EU Aims to Drag Corporate Tax Havens into Open amid Panama Furor

(Bloomberg) European Union regulators are looking to force corporate tax avoidance via offshore havens into the open, with fresh proposals made more urgent by the Panama Papers revelations.

The European Commission on Tuesday will consider how to require large companies to make public what they pay in tax in each of the 28 EU countries and possibly outside the bloc as well.

“There is an important connection between our continuing work on tax transparency and tax havens that we are building into the proposal,” EU Financial Services Commissioner Jonathan Hill said in a statement on Saturday.

The proposal would cover multinational companies with revenue of at least 750 million euros ($855 million).

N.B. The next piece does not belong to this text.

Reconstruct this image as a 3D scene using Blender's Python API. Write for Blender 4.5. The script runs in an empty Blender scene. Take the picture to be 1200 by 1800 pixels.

The commission, which polices the European single market, believes it would catch companies that account for 90 percent of EU corporate revenue.

The country-by-country transparency plan was first floated after revelations in 2014 that Luxembourg, at the heart of the EU, had struck sweetheart tax deals with multinational companies.

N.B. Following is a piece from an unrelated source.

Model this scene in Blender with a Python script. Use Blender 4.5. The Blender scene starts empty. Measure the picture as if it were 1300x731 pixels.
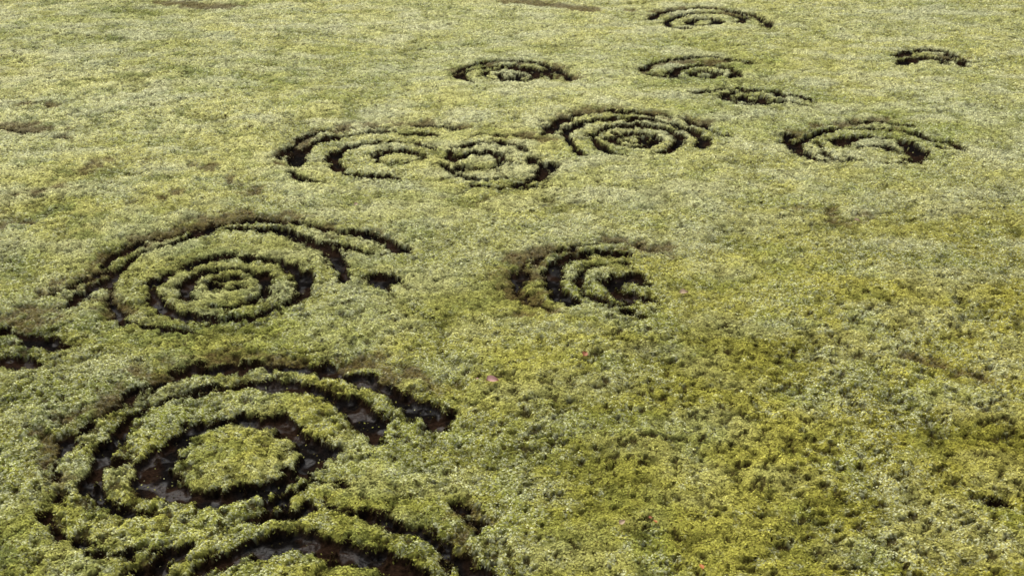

The commission has also used its antitrust powers to go after companies that benefited from custom-made tax breaks. In October it ordered the Netherlands to claim back as much as 30 million euros in unpaid taxes from Starbucks Corp., and Luxembourg to collect a similar amount from a Fiat Chrysler Automobiles NV financing unit.

Tuesday’s proposal will require approval by EU governments and the European Parliament. It will be crafted as accounting legislation which can be passed by a supermajority of the 28 governments, not as a tax measure requiring unanimity.

Hill said the proposal, which is still under discussion internally, will be “carefully thought through but ambitious.”